Da quello che si è visto, no. Ci furono errori tattici sia dei militari sia dei diplomatici sul campo.

 

Ovviamente non si può certo tralasciare il capitolo torture di cui Rumsfeld è stato indicato come ispiratore.

 

Come lui stesso dice nella sua autobiografia Known and Unknown - pubblicata nel 2011 - quando le foto delle torture nel carcere di Abu Ghraib in Iraq vennero pubblicate nel 2004 sulle più importanti testate giornalistiche americane, il suo primo istinto fu quello di dimettersi accettando la responsabilità totale di quegli atti brutali in quanto capo del Pentagono, ma il presidente gli chiese di restare.

 

Il segretario accettò innanzitutto per tutelare il buon nome delle truppe americane e isolare i veri colpevoli.

 

Ma perché Rumsfeld fu considerato l’ispiratore di quelle torture?

 

È presto detto.

 

Tutto risale a un memo inviato il 27 novembre 2002 al Pentagono in cui si comunicavano al segretario le tecniche usate nel carcere di Guantanamo per spingere i prigionieri a parlare; tra di esse si indicava che i prigionieri venivano fatti stare in piedi per quattro ore al giorno durante gli interrogatori.

 

In calce al memo Rumsfeld commentò: “However, I stand for 8-10 hours a day. Why is standing limited  to 4 hours?”.

 

Ecco questa frase per alcuni fu la prova effettiva che egli fosse a conoscenza delle torture.

 

Nell’autobiografia però l’ex segretario ribatte a questa accusa dichiarando che i metodi di interrogatorio da lui approvati furono ritenuti legali dai giuristi del Pentagono.

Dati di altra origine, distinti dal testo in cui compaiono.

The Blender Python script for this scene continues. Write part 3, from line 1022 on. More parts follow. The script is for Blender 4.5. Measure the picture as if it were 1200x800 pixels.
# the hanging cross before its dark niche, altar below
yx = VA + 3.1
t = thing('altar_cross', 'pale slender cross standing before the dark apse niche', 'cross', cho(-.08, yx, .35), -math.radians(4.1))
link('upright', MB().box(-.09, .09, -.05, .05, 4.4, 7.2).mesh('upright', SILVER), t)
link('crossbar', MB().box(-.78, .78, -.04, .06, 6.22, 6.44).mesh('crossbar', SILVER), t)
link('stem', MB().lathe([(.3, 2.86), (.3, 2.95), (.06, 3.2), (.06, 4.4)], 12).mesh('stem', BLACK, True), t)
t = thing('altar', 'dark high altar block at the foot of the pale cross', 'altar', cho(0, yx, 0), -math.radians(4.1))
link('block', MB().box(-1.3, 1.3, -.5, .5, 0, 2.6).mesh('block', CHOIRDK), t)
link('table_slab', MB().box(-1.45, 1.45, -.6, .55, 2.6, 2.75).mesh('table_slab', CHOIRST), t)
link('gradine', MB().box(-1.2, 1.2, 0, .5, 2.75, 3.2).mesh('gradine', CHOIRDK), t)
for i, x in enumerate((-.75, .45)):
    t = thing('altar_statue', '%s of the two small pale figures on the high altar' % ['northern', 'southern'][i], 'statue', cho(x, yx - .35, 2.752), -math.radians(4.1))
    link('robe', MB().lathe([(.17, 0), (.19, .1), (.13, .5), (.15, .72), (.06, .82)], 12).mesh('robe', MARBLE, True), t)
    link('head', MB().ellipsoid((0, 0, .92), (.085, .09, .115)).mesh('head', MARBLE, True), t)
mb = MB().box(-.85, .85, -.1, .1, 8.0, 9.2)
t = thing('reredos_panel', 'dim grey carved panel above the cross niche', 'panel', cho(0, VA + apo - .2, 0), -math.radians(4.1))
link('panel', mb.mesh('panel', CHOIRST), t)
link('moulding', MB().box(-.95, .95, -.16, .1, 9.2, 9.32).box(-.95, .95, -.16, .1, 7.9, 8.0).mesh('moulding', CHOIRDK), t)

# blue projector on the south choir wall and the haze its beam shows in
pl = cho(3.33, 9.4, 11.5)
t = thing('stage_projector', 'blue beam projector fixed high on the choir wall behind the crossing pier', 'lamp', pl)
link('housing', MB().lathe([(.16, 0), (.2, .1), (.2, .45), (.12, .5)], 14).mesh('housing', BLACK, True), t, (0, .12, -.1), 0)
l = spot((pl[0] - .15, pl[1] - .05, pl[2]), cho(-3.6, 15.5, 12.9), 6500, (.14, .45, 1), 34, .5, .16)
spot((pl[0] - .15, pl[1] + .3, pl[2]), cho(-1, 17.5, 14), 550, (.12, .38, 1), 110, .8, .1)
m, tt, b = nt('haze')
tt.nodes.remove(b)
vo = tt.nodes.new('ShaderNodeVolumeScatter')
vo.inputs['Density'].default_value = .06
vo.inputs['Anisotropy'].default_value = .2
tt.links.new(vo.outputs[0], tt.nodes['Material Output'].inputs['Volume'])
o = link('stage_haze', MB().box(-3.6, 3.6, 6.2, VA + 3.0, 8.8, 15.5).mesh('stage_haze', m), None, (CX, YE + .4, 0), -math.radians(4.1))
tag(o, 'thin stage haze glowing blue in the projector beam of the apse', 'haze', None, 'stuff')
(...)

Se altro era accaduto, esulava dalle sue autorizzazioni.

 

A questo punto vale la pena chiedersi se nel 2006 dopo le elezioni di mid-term, che furono disastrose per i repubblicani, fosse stato giusto sacrificare Rumsfeld spingendolo a dimettersi per le motivazioni sinora esposte.

 

In realtà le dimissioni necessarie avrebbero dovuto essere quelle di qualcun altro. Di colui a cui la costituzione affida il compito di comandante in capo delle forze armate.

 

Rumsfeld non può assolutamente essere indicato come l’unico responsabile del fallimento di anni di strategie sbagliate e approssimative.